Sur la photographie mise sur le bandeau du livre, Josyane Savigneau ressemble à Christine Angot, avec une différence radicale : toutes les deux ont l’allure garçon manqué, androgyne, mais Josyane Savigneau est exempte des traits austères et torturés de Christine Angot. Couple parental réussi pour Josyane Savigneau, et séparé pour Christine Angot, dont le père la pénètre à l’adolescence comme la tête du spermatozoïde se perd dans l’ovule. Josyane Savigneau « est » une bonne tête, une tête d’avance, d’emblée, elle a cette certitude. Christine Angot devient, par la littérature, une tête, mais on dirait qu’elle doit toujours faire la preuve d’être un ovule capable d’engloutir la tête d’un spermatozoïde d’exception.

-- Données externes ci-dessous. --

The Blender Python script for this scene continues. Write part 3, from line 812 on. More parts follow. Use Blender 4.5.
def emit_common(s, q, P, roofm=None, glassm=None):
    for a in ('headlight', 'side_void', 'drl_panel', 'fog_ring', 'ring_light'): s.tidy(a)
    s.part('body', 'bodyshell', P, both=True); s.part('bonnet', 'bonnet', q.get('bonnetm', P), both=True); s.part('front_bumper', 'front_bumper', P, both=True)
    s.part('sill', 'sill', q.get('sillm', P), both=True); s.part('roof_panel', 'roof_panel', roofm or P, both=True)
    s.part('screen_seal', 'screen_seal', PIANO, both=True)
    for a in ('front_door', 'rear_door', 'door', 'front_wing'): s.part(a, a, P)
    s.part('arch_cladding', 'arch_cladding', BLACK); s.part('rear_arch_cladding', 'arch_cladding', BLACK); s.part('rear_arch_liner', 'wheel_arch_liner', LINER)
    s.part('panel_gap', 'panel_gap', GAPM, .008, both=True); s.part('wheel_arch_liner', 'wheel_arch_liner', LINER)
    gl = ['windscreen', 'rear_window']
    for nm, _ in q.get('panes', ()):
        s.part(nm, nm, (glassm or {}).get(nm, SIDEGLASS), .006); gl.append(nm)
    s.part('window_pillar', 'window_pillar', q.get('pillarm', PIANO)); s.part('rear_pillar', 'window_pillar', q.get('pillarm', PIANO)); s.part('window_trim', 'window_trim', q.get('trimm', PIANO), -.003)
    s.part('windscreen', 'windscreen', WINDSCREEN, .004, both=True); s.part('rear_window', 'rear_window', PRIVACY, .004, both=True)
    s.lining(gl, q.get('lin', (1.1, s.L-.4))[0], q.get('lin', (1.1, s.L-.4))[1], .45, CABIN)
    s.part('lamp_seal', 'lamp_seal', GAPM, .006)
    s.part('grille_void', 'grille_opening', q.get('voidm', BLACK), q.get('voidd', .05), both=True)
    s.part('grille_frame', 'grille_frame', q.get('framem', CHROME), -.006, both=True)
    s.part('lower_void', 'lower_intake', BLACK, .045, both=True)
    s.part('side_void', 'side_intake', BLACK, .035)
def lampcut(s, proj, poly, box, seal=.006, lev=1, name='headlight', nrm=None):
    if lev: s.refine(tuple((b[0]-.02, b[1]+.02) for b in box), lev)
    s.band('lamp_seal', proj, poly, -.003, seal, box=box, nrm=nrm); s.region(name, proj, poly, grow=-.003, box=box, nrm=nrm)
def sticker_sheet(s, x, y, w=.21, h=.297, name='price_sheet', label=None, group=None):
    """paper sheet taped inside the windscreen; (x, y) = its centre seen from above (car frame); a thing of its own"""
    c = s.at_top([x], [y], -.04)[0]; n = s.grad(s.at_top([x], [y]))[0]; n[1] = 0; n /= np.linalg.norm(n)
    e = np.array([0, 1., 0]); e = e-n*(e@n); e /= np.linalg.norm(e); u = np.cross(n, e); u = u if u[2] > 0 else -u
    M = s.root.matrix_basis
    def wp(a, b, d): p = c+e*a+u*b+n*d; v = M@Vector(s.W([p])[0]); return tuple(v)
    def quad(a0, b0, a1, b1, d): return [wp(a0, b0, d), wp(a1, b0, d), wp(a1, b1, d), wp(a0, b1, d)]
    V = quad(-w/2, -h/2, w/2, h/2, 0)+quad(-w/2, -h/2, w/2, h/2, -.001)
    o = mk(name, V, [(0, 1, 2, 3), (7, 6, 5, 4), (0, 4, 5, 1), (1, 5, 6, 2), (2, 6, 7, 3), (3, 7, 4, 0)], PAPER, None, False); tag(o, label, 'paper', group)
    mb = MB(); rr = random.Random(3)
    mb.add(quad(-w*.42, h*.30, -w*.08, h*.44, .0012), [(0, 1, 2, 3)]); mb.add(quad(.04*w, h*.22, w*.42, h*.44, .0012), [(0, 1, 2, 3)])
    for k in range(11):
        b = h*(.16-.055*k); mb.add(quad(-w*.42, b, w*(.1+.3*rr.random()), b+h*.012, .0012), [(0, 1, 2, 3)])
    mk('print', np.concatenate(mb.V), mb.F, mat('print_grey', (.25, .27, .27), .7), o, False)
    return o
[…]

Philippe Sollers et Josyane Savigneau incarnent des jumeaux, fille et garçon ensemble au sein d’un même « milieu » île océanique, androgynes confiants en cette réalité selon laquelle le monde appartient aux femmes, aux femmes pourvues d’un organe en creux dans lequel elles retiennent comme dans une île pour soi tout seul, un abri, même lorsqu’elles ne sont plus en état de grossesse elles sont quand même pourvues de ça alors qu’elles auraient dû perdre cet organe (mais la réalité prouve qu’elles en sont pourvues, les femmes n’ont pas rien mais au contraire le super organe), fille et garçon jumeaux nés pour le bonheur baignent suavement dedans. Mais Philippe Sollers ajoute, dans « Femmes » : les femmes c’est la mort, en cela tout le monde ment. Josyane Savigneau dit que cet ami (on entend son seul ami, et pour cause, un couple gémellaire est auto-suffisant, comme celui qu’ils forment comme dans un temps éternellement insulaire) si critique, si ironique, elle se dispute aussi avec lui, elle n’est pas toujours d’accord. Philippe Sollers est si réaliste qu’il ajoute, à la suite de « le monde appartient aux femmes », « les femmes c’est la mort », c’est la mort parce qu’elles empêchent d’en sortir, de leur abri en creux insulaire, lorsqu’elles se croient pourvues du super organe au-delà du temps de grossesse. Philippe Sollers va plus loin, son ironie est une menace de castration originaire planant sur le super organe dont les femmes se croient pourvues…

Voilà : Josyane Savigneau est devenue l’auteur de son propre personnage ! Parions que son « je » trouvera l’audace de se jouer en pleine lumière dans sa vérité.